With 125.6 million subjects, according to the 1897 census, it had the third-largest population in the world at the time, after Qing China and India. Like all empires, it featured great economic, ethnic, linguistic, and religious diversity. The empire had a predominantly agricultural economy based on large estates worked unproductively by Russian peasants, known as serfs, who were tied to the land under a feudal arrangement. The serfs were freed in 1861, but the landowning aristocratic class kept control. The economy slowly industrialized with the help of foreign investments in railways and factories. Many dissident elements launched numerous rebellions and assassinations over the centuries. In the 19th century, dissidents were closely watched by the imperial secret police, and thousands were exiled to Siberia.

Emperor Peter I (1682–1725) fought numerous wars and expanded an already vast empire into a major European power.
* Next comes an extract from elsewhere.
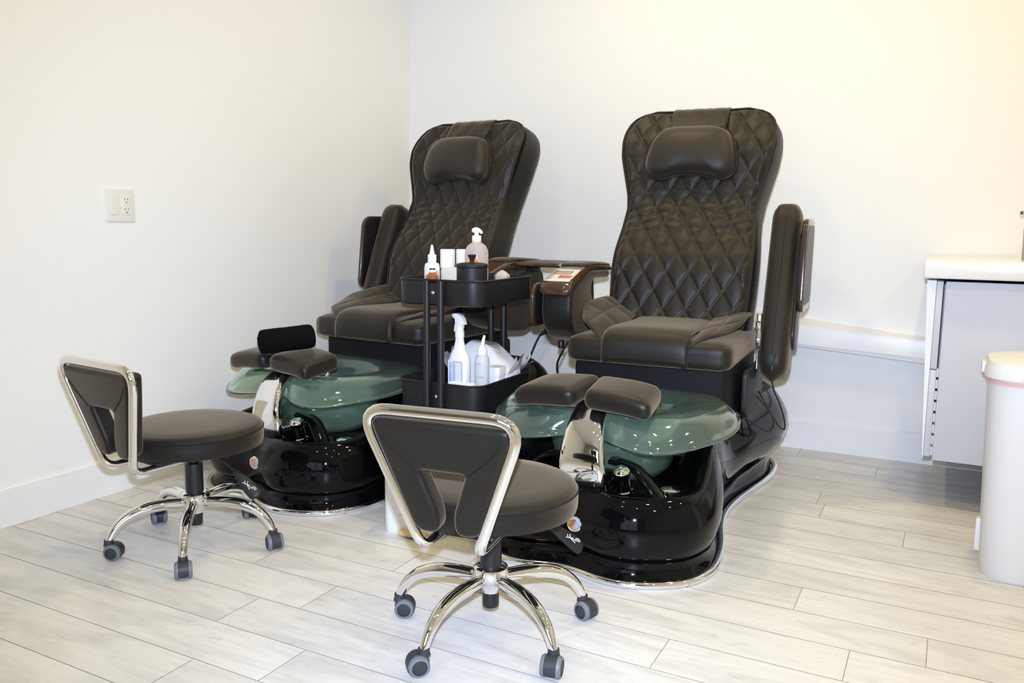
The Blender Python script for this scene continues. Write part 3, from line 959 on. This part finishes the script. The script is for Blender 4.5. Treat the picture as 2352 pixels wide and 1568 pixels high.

He moved the capital from Moscow to the new model city of Saint Petersburg, which was largely built according to Western design. He led a cultural revolution that replaced some of the traditionalist and medieval social and political mores with a modern, scientific, Western-oriented, and rationalist system. Empress Catherine the Great (1762–1796) presided over a golden age; she expanded the state by conquest, colonization, and diplomacy, while continuing Peter I's policy of modernization along Western European lines. Tsar Alexander I (1801-1825) played a major role in defeating Napoleon's ambitions to control Europe, as well as constituting the Holy Alliance of conservative monarchies. Russia further expanded to the west, south, and east, becoming one of the most powerful European empires of the time. Its victories in the Russo-Turkish Wars were checked by defeat in the Crimean War (1853-1856), which led to a period of reform and intensified expansion in Central Asia. Emperor Alexander II (1855–1881) initiated numerous reforms, most dramatically the emancipation of all 23 million serfs in 1861. His policy in Eastern Europe officially involved the protection of Eastern Orthodox Christians within the Ottoman Empire. This was one factor leading to Russia's entry into World War I in 1914, on the side of the Allied powers against the Central Powers.

The Russian Empire functioned as an absolute monarchy on the ideological doctrine of Orthodoxy, Autocracy, and Nationality until the Revolution of 1905, when a nominal semi-constitutional monarchy was established. It functioned poorly during World War I, leading to the February Revolution and the abdication of Tsar Nicholas II, after which the monarchy was abolished. In the October Revolution, the Bolsheviks seized power, leading to the Russian Civil War. The Bolsheviks executed the imperial family in 1918 and established the Soviet Union in 1922 after emerging victorious from the civil war.